Three Who Sing Their Own Songs


New York Times
December 29, 1968

Jerry Jeff Walker, one of the solo singers surviving the explosion of rock groups, can now be heard on his first album, Mr. Bojangles (Atco SD 33-239). The song that gives the album its title is a masterpiece of a pop song, one of the finest contemporary folk poems ever set to melody.

Its first public airing came about a year and a half ago during an underground radio show over WBAI on a midnight-to-whenever-they-feel-like-going-off-the-air affair called Radio Unnameable, hosted by Bob Fass. On that night, Walker and his longtime accompanist, David Bromberg, came up to the studio with their guitars and stayed to play and sing for hours. At 4 A.M. they did "Mr. Bojangles" and a girl called the station and said it was like not being alone any more.

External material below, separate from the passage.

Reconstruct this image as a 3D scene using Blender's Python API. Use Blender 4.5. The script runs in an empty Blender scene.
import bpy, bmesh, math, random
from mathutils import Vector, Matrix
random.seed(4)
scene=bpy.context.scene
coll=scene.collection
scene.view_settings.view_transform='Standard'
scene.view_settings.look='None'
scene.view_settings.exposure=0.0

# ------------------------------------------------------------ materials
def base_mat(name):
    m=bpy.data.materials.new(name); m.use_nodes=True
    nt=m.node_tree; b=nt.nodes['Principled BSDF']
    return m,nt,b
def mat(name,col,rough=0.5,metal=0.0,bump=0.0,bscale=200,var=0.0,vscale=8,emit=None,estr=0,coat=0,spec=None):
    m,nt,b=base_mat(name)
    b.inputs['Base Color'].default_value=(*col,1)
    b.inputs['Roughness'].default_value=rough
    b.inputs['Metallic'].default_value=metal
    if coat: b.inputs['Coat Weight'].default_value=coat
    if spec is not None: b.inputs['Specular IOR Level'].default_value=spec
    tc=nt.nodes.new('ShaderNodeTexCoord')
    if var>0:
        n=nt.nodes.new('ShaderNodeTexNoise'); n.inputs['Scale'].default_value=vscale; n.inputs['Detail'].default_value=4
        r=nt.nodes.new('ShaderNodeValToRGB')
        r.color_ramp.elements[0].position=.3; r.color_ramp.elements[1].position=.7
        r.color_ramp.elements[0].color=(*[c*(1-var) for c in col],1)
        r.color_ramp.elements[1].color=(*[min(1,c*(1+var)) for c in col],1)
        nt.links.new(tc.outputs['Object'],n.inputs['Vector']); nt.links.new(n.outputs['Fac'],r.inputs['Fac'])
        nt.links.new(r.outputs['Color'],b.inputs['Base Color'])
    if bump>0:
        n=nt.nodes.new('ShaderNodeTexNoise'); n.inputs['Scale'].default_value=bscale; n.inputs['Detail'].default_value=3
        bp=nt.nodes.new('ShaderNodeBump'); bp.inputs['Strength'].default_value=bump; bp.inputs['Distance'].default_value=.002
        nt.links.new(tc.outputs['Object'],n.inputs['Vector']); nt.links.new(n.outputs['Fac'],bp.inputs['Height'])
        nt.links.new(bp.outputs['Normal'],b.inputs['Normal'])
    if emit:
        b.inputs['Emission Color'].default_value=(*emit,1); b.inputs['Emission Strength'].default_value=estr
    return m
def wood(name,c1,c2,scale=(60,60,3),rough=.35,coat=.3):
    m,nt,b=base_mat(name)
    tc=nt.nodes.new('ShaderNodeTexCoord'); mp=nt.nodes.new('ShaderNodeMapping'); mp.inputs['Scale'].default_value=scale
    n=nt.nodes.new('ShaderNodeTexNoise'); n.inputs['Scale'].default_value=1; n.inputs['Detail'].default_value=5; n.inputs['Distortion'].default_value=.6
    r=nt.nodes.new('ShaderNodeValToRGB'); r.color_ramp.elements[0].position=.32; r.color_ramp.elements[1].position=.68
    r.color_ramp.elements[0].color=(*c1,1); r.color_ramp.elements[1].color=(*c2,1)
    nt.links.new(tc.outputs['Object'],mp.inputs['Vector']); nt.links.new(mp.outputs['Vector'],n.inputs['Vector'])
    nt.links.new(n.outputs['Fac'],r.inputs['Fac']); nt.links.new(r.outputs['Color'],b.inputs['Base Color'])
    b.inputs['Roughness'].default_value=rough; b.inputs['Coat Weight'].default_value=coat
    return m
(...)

Bojangles is a weathered, tattered, itinerant street dancer with a liking for the bottle. Walker transfigures him and dances him through dreams and tales of streets immemorial, the way a puppeteer dances a marionette through its paces. Meanwhile, Bromberg plays a nimble guitar countermelody which patters and highsteps like the wizened old man's shoes.

Though they must suffer a bit by comparison, Walker's other songs measure well against "Mr. Bojangles." "Gypsy Songman," a portrait of the artist as a Greenwich Village minnesinger, is as cunning a songsketch and as colorful a folk myth as "Mr. Bojangles." "Little Bird" is a soft evanescent love song with an elegance born of simplicity and immediacy. "I Makes Money, Money Don't Make Me" is a down-home, nitty-gritty statement of integrity. "The Ballad of the Hulk" is a long, scathing, free-form monologue done in talking-blues style, pleasantly reminiscent of Dylan's "Subterranean Homesick Blues." "My Old Man," a song about the artist's father, closes the album tenderly.

Walker's voice is supple and luxurious and his songs are handcrafted, skillfully constructed and buffed to a rich luster. His subject matter is homespun, rustic and as curiously inglorious as the old gentleman described in "Mr. Bojangles."

The programming on the album is significantly well effected. There is a comfortable balance of material, which results in a genuine unity. The arrangements - which are particularly tasteful and sensitive to the artist's nuances - explore different textures of the single tonal quality Walker and his guitar supply. As an album of a solo artist's work, this one is outstanding.

Joni Mitchell's songs are the product of her fascination with changes of heart, changes of mind, changes of season and changes of self. She's written, in "Both Sides Now" and "Circle Game" two stunningly simple parables of life that have been recorded by dozens of other artists: Judy Collins, Buffy Sainte-Marie, Dave Van Ronk, Tom Rush, to name but few, and that is why this very independent artist did not include them in her initial album, Song to a Seagull (Reprise 6293).

Joni Mitchell writes and sings of the people and places she's been, from the windy Saskatchewan prairies where she was raised to the seaside which entrances her and to the big cities. Her lyrics are poetic portraits, artistically detailed and honest. Her melodies are exotic, taking unusual turns in time and tone. She takes the listener on a wistful journey in her quest for honesty, in her search for human values.

The songs about herself are songs for today's independent young woman and the peculiar problems she faces. "I Had a King" is a sad backward glance at the artist's broken marriage, without bitterness or self-reproach. "Cactus Tree: speaks of today's young divorcee on the rebound, "so busy being free." "Nathan La Franeer" is her definitive comment on New York City cab drivers.

It would be good to be able to say that "Song to a Seagull" is as successful an album as Joni Mitchell is a performer and composer. But the engineering is uneven, her voice sometimes sounds shaky. The songs, accompanied only by Miss Mitchell's guitar, beg for adornment and their sequence work to decided disadvantage of the material. The effect is monotony, albeit a gentle monotony. Any one of these frailties would ruin an album of a lesser talent, but "Song to a Seagull" offers rewards in spite of itself.

After several disappointing tries, someone has finally recorded Tim Hardin the way those of us who have seen him live know him. Tim Hardin 3 (Verve Forecast FTS-3049) is an immensely satisfying album, containing rare performances of the artist's best-known material, "The Lady Came From Baltimore," "If I Were a Carpenter," "Misty Roses," "Red Balloon," and "You Upset the Grace of Living When You Lie." The jazzy backup ensemble complements and embellishes Hardin's trembly aching voice, which floats in the unlikely middleground between folk and jazz, far removed from the gusto of pop. Hardin is a truly individual phenomenon, a man and a voice and songs that reveal his pain and hopes and fears. He strikes a crippling blow at human indifference.

He stands vulnerable in the midst of his music, articulating despair and loneliness, questioning the things that are lacking between people and, finally, questioning himself. There is a deep comfort in Hardin's songs, as well as a document of feelings, which run almost too deep to be controlled. In the communication of these feelings, the sharing of human pain and hope lies the very highest sort of art.